Many of Hall's poems tell a little story. They take a specific event and encourage the reader to understand it and also to think beyond. Thus, in the first poem in the book, "My Son My Executioner", Hall reflects on the birth of his newborn child and of the mortality it foreshadows for himself and his wife. In "Christmas Eve in Whitneyville", Hall meditates on the Christmas Eve death of his father at age 52 and on what he sees as the nature of conventional, unimaginative life in small-town America. Of the many poems about Jane Kenyon, I found most moving "The Wish", in which Hall imagines his dead wife's "weary ghost" imploring him "oh, let me go" to allow her to rest in peace and to allow Hall to go forward with life.

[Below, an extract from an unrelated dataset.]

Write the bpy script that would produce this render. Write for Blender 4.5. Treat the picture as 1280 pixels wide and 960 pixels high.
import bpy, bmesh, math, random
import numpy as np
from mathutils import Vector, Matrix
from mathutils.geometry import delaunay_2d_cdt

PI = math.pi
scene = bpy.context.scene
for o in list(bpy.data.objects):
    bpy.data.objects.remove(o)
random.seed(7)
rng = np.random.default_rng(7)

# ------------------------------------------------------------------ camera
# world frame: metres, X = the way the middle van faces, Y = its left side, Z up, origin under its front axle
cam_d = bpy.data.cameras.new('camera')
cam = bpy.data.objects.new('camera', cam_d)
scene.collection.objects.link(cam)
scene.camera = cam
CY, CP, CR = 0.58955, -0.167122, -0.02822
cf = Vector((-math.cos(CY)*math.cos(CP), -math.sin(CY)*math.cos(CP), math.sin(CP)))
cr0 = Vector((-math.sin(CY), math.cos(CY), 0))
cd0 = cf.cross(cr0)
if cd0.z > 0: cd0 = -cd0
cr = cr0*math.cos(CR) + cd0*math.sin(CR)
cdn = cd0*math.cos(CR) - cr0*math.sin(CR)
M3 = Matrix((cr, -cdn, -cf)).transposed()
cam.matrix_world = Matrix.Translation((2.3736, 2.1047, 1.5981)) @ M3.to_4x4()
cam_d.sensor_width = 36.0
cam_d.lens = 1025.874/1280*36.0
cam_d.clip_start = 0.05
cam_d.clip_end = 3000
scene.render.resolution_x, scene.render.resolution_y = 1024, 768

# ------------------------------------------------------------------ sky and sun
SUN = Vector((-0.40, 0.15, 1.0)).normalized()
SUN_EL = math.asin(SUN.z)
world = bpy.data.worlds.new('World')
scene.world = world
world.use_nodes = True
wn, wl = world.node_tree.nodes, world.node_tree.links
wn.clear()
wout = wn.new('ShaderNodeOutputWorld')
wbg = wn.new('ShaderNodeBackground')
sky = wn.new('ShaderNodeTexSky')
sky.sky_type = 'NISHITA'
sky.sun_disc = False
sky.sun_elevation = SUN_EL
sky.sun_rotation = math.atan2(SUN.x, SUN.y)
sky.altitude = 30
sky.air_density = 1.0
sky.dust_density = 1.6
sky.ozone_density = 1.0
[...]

Hall's range is broader than confessional poems. The volume includes poetry about baseball and about WW II. A poem, "Wolf Knife" tells a story based upon an account of a nineteenth century polar expedition. Some of the poems have a sharply satirical tone, including "To a Waterfowl" and "Black Olives", in which Hall contrasts the love life of a poet with that of his more pedestrian contemporaries. The poems "Prophecy" and "Woolworth"s show a tone of social anger while "T.R." offers a surprising tribute to the first President Roosevelt. Two poems, "The Master" and "The Poem" offer reflective observations on the nature of writing poetry. In "Old Roses", Hall celebrates the beauty and evanescence of life describing "men and women/who sniffed roses in spring and called them pretty/as we call them now,/walking beside the barn/on a day that perishes."
This collection, the work of a poet in old age reflecting upon his poetry, will delight readers with an interest in contemporary American poetry.